Japanese government bond futures rose on Friday as the stock market retreated from a seven-year high, from last week. JGBs have been finding their footing this week in the aftermath of a heavy sell-off on concerns about climbing global bond yields and the growing view that the BoJ will lift rates to 0.75 percent in August, which had driven the futures contract to a seven-year low.
"The bond market's moves had been led largely by outside factors such as US Treasuries and (Japanese) stocks," said Nhan Ngoc Le, fixed-income strategist at ABN AMRO. "The market will likely continue to consolidate for now," he said.

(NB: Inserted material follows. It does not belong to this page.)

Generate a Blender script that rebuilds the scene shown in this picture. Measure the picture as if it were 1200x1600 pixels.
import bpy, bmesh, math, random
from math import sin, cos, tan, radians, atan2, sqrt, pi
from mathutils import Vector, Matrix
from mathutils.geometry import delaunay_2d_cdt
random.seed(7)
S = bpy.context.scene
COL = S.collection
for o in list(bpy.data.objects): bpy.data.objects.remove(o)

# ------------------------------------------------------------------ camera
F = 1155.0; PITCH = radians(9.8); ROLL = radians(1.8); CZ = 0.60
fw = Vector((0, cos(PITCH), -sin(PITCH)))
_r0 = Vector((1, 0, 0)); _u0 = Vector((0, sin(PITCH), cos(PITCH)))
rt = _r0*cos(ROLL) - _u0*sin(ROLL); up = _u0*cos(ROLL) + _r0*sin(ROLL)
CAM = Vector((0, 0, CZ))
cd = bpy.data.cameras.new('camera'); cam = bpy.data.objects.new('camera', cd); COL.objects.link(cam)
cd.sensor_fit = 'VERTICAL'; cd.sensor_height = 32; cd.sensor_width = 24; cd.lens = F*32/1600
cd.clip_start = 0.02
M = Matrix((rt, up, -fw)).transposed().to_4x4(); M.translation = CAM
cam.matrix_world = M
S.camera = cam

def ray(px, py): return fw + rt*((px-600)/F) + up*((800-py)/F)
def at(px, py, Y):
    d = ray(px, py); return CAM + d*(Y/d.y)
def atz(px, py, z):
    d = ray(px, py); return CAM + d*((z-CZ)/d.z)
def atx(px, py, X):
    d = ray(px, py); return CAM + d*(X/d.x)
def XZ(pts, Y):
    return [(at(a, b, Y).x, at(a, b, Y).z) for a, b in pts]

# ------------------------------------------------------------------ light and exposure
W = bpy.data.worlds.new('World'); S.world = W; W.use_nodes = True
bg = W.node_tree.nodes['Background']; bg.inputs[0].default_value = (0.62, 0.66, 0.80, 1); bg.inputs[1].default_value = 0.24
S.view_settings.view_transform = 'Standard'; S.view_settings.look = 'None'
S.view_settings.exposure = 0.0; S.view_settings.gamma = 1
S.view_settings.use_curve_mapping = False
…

The benchmark 10-year yield slipped 2.5 basis points to 1.895 percent, down from an 11-month high of 1.985 percent hit last week.
The five-year yield slipped 2 basis points to 1.495 percent, pulling further back from 1.605 percent hit last week, which was the highest since the Ministry of Finance began offering the maturity in 2000. The yield on two-year note declined 1.5 basis points to 1.005 percent.
Dealers said expectations for a BOJ rate hike in August are making it difficult to aggressively buy the two-year yield below 1 percent and the five-year yield below 1.5 percent.
Gains in longer maturities led those on shorter ones, shrinking the spread between two- and 10-year JGBs to around 88 basis points, down from a four-month high around 91 basis points hit on Thursday and flattening the yield curve.
The yield on the 95th 20-year bond was down 2 basis points to 2.275 percent. Investors picked up the new issue despite initial weak demand at an auction on Thursday.